Run an arbitrary AWS Systems Manager document against a target EC2 instance selected by ID so you can inject custom chaos that is not covered by a dedicated fault.

SSM chaos by tag

Run an arbitrary AWS Systems Manager document against EC2 instances selected by tag so you can inject custom chaos against a logical group of hosts.

Time chaos

Shift the wall-clock time observed by selected processes inside a target Kubernetes pod to test application behavior under clock skew, token expiry, and time-based scheduling errors.

Windows EC2 blackhole chaos

Blackhole all network traffic destined for specific IPs or hosts on one or more Windows EC2 instances (selected by ID or tag) for a configurable duration so you can test how Windows-hosted workloads behave when a specific dependency is completely unreachable.

Windows EC2 CPU hog

Stress a configurable number of CPU cores at a configurable percentage on one or more Windows EC2 instances (selected by ID or tag) for a configurable duration so you can test how Windows-hosted workloads behave under sustained CPU pressure.

Windows EC2 memory hog

Consume a configurable amount of memory (absolute or percentage) on one or more Windows EC2 instances (selected by ID or tag) for a configurable duration so you can test how Windows-hosted workloads behave under sustained memory pressure.

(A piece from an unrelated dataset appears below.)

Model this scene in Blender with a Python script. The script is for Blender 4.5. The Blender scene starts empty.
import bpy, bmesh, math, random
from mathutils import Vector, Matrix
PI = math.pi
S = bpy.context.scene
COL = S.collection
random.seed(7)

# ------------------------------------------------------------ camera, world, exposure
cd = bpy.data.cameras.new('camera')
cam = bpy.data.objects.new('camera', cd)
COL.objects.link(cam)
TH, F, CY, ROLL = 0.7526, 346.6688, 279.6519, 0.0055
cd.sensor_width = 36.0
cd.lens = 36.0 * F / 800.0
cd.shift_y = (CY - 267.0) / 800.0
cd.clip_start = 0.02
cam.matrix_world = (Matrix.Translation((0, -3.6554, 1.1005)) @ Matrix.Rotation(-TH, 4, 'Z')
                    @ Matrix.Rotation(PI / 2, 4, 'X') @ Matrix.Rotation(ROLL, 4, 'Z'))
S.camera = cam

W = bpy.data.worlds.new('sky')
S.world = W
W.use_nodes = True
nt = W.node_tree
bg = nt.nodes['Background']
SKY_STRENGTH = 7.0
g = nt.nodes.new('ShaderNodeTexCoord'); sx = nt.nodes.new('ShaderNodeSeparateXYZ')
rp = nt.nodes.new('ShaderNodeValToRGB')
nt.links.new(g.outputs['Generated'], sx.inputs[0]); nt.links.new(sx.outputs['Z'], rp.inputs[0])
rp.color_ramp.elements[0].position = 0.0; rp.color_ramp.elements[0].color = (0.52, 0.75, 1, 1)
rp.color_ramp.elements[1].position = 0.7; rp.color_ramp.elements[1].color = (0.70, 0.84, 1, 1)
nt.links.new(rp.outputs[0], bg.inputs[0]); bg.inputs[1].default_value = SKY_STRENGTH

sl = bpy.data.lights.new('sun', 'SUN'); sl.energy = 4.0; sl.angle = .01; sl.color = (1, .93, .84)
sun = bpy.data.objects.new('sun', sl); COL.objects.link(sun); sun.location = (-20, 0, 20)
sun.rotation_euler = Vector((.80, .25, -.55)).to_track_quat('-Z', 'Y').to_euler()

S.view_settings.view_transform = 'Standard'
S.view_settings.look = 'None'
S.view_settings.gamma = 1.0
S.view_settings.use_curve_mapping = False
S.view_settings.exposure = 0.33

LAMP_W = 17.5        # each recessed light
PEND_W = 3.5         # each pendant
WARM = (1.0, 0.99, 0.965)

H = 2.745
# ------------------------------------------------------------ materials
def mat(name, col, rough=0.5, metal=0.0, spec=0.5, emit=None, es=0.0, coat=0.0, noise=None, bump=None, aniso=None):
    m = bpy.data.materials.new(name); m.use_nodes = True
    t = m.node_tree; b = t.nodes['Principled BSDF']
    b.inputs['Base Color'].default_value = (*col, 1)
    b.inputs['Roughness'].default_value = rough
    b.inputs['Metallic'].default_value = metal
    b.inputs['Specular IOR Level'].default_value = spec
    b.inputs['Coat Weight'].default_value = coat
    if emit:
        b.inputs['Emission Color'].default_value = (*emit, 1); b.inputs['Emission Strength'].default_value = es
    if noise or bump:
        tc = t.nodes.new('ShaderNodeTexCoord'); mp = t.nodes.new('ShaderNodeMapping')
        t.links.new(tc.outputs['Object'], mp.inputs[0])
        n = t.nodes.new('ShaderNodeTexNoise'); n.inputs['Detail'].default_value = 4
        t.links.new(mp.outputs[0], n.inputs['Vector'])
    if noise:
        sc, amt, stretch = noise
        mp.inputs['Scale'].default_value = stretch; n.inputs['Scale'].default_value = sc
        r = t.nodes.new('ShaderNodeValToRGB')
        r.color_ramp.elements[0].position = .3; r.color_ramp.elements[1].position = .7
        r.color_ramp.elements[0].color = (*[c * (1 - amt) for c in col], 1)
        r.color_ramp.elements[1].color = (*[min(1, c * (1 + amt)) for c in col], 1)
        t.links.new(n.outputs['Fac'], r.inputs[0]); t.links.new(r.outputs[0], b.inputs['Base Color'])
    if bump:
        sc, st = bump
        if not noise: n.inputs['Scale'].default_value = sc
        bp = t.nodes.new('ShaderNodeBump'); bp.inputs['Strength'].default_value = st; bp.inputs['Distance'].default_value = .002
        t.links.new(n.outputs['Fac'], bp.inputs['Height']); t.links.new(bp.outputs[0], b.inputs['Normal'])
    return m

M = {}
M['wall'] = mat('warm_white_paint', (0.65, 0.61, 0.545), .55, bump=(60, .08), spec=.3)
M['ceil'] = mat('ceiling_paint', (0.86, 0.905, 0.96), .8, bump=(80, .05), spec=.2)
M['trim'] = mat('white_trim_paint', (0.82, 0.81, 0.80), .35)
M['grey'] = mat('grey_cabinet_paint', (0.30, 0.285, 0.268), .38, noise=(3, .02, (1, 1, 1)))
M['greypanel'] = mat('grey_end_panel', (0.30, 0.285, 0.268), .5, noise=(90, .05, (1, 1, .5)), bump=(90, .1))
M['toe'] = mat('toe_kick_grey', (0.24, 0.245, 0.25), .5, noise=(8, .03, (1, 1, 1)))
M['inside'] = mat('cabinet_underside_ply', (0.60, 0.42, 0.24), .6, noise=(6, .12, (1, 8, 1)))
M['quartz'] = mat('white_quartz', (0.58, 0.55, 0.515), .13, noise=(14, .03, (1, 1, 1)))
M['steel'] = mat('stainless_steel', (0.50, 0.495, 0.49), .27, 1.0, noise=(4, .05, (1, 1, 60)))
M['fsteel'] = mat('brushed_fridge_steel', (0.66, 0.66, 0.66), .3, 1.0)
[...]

Windows EC2 network latency

Add a configurable amount of latency to network traffic destined for specific IPs or hosts on one or more Windows EC2 instances (selected by ID or tag) for a configurable duration so you can test how Windows-hosted workloads behave when the network is slow.

Windows EC2 network loss

Drop a configurable percentage of network packets destined for specific IPs or hosts on one or more Windows EC2 instances (selected by ID or tag) for a configurable duration so you can test how Windows-hosted workloads behave when the network is lossy.

Windows EC2 process kill

Kill one or more processes (selected by PID or process name) on one or more Windows EC2 instances (selected by ID or tag) for a configurable duration so you can test how Windows-hosted workloads behave when their backing processes die.